China heeft het gemunt op spirituele volgelingen van Taiwan als gevoelige doelwitten om zijn invloed te verspreiden. Omdat China’s militaire interventies en verbale dreigementen om Taiwan te intimideren niet het gewenste resultaat hebben opgeleverd, heeft Peking besloten om een minder dwingende aanpak te gebruiken voor zijn annexatiedoel.
Sinds kort richt China zich op niet-statelijke actoren met zijn aloude strategie van het zogenaamde verenigde front. Hiermee maakt China gebruik van de verschillen tussen zijn tegenstanders door bevriend te raken met kleine vijanden en grote vijanden te isoleren.
Peking wordt steeds vijandiger tegenover de vrijheid van godsdienst. Onder toezicht van de Chinese Communistische Partij (CCP) onderdrukt China de overdracht van religieuze kennis aan de volgende generatie, isoleert het Chinese christenen van de bredere wereldwijde gemeenschap van beoefenaars en houdt het christenen vast die kritiek hebben op de regering. China’s benadering van religie in Taiwan is complex en veelzijdig.
China heeft verschillende uitwisselingen, conferenties en culturele evenementen georganiseerd waarbij boeddhistische en taoïstische leiders uit Taiwan betrokken waren. Met deze activiteiten wil China de culturele en religieuze banden tussen het vasteland en Taiwan aanhalen en een gevoel van gedeeld erfgoed bevorderen.

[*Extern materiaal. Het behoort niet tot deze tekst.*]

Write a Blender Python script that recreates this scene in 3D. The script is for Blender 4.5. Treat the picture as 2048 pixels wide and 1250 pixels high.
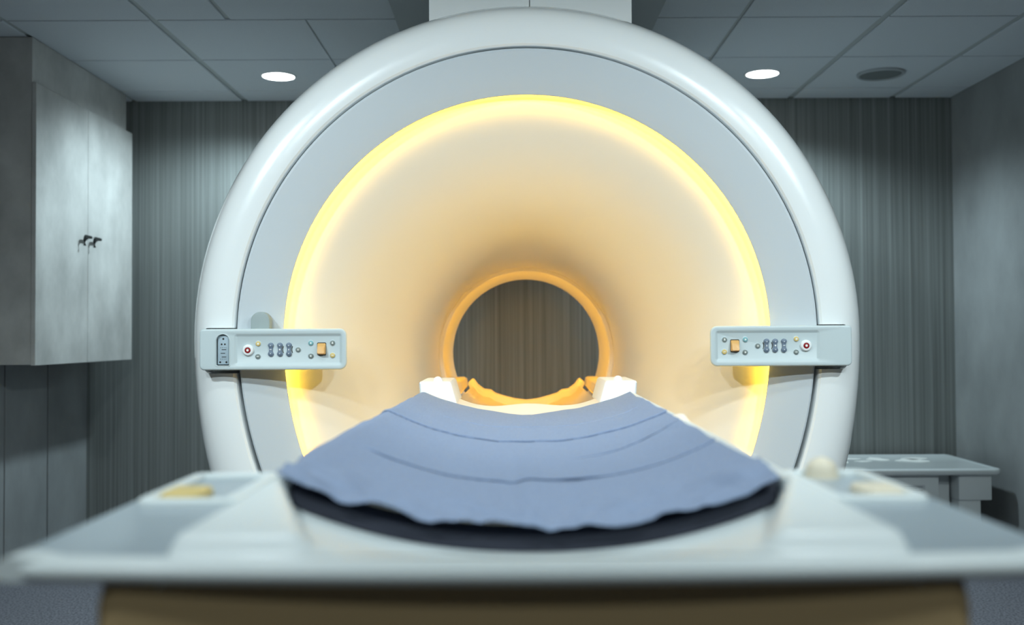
import bpy, bmesh, math, random
from mathutils import Vector, Matrix, noise

random.seed(7)
PI = math.pi
C = bpy.context.scene.collection
for o in list(bpy.data.objects):
    bpy.data.objects.remove(o)

# ------------------------------------------------------------------ camera
ZC = 1.10                      # lens height above the floor
F = 2048.0                     # focal length in pixels of a 2048 px wide frame
cam_d = bpy.data.cameras.new('camera')
cam = bpy.data.objects.new('camera', cam_d)
C.objects.link(cam)
cam_d.sensor_width = 36.0
cam_d.lens = 36.0
PITCH = math.atan(46.0 / F)
ROLL = 0.0052
CAM_R = Matrix.Rotation(PI / 2 + PITCH, 3, 'X') @ Matrix.Rotation(-ROLL, 3, 'Z')
cam.matrix_world = Matrix.Translation((0, 0, ZC)) @ CAM_R.to_4x4()
cam_d.clip_start = 0.05
cam_d.dof.use_dof = True
cam_d.dof.focus_distance = 2.98
cam_d.dof.aperture_fstop = 2.6
bpy.context.scene.camera = cam

# ------------------------------------------------------------------ world, exposure, lights
sc = bpy.context.scene
sc.view_settings.view_transform = 'Standard'
sc.view_settings.look = 'None'
sc.view_settings.gamma = 1.0
sc.view_settings.exposure = 0.0
sc.view_settings.use_curve_mapping = False
w = bpy.data.worlds.new('world')
sc.world = w
w.use_nodes = True
w.node_tree.nodes['Background'].inputs[0].default_value = (0.6, 0.75, 0.8, 1)
w.node_tree.nodes['Background'].inputs[1].default_value = 0.02

CEIL = ZC + 1.296
def spot(name, x, y, power, size=125, blend=0.6, radius=0.07, col=(0.83, 0.965, 1.0), aim=None):
    l = bpy.data.lights.new(name, 'SPOT')
    l.energy = power
    l.spot_size = math.radians(size)
    l.spot_blend = blend
    l.shadow_soft_size = radius
    l.color = col
    o = bpy.data.objects.new(name, l)
    o.location = (x, y, CEIL - 0.03)
    if aim is not None:
        o.rotation_euler = (Vector(aim) - Vector(o.location)).to_track_quat('-Z', 'Y').to_euler()
    C.objects.link(o)
    return o
# the two downlights in view, then lamp rows nearer the lens, two of them added fill
spot('downlight_or_fill', -1.154, 5.06, 118, 136, 0.6, col=(0.70, 0.91, 1.0), aim=(-1.85, 5.16, 0))
spot('downlight_or_fill', 1.25, 5.06, 105, 136, 0.65, col=(0.70, 0.91, 1.0), aim=(1.60, 5.16, 0))
for sx in (-1, 1):
    spot('downlight_or_fill', 0.05 + sx * 0.80, -0.60, 36, 120, 0.6)  # added fill row for the table's front lip and the floor
    spot('downlight_or_fill', 0.05 + sx * 0.65, 1.85, 26, 112, 0.6)  # added fill row above the bed, lights the sheet from behind its creases
    spot('downlight_or_fill', 0.05 + sx * 1.00, 0.25, 92, 94, 0.8, aim=(0.05 + sx * 0.05, 3.0, 0.60))
    spot('downlight_or_fill', 0.05 + sx * 1.65, 1.25, 140, 88, 0.85, aim=(0.05 + sx * 0.72, 3.0, 0.62))

# ------------------------------------------------------------------ materials
def lin(c):
    return tuple((v / 12.92) if v <= 0.04045 else ((v + 0.055) / 1.055) ** 2.4 for v in c)

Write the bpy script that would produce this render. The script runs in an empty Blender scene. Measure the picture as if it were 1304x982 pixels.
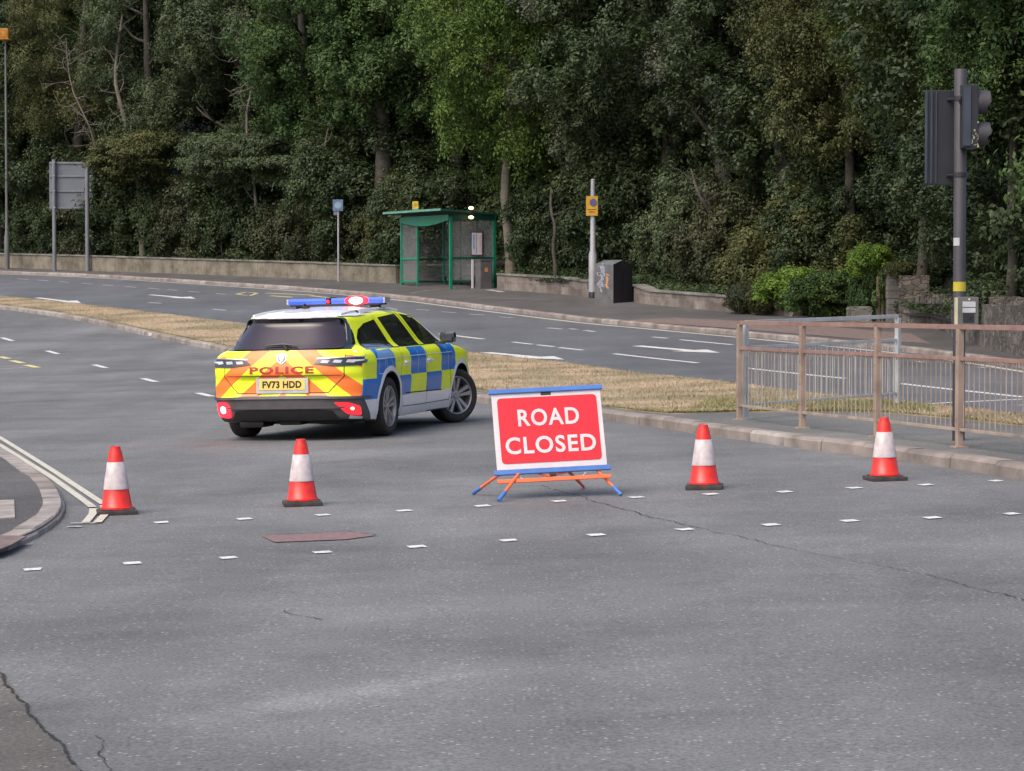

China organiseert soms culturele voorstellingen, kunsttentoonstellingen en religieuze ceremonies om het rijke erfgoed van Peking onder de aandacht te brengen en Taiwanese jongeren te interesseren voor Chinese culturele elementen.
China beschouwt Taiwan als een deel van zijn grondgebied. Sommige Taiwanese tempels hebben toestemming gekregen om filiaaltempels op het vasteland te bouwen, wat vaak leidt tot aanzienlijke winsten bij het herontwikkelen van land. In 2006 legaliseerde China de Chinese Mazu Cultural Exchange Association, die een van de manieren is geworden waarop Taiwanese tempelleiders persoonlijke banden opbouwen met Chinese functionarissen.